A video purportedly filmed at the location shows several officers holding down a handcuffed man, as one of them appears to zap his leg with a taser.
The APD confirmed using “chemical irritants,” but stressed that its officers did not “deploy rubber bullets,” contrary to some reports circulating online.
While the university initially claimed that the activists were “not members of our community,” it later acknowledged that out of 28 people arrested in the raid, 20 were from Emory.
Pro-Palestinian activists faced crackdowns across the US this week. The wave of campus demonstrations was triggered last week by action at Columbia University in New York, and spread to some 40 universities and colleges in the US and Canada, according to NBC News. On Thursday, police reportedly targeted encampments at Indiana University Bloomington and Ohio State University.

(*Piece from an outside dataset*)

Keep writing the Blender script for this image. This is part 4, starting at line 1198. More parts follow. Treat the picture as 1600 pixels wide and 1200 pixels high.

Israeli Prime Minister Benjamin Netanyahu has welcomed the US police crackdown, branding the protesters “anti-Semitic mobs” and comparing them to Nazi sympathizers in the 1930s.
Jonathan Greenblatt, leader of the US pro-Israel group Anti-Defamation League, claimed in an interview with MSNBC this week that the wave of protests was organized by “campus proxies” of Iran.
Israel attacked Gaza in October last year in retaliation for a deadly incursion by the Palestinian group Hamas, in which 1,200 Israelis were reportedly killed. The death toll in the enclave has since surpassed 35,000, according to Palestinian officials.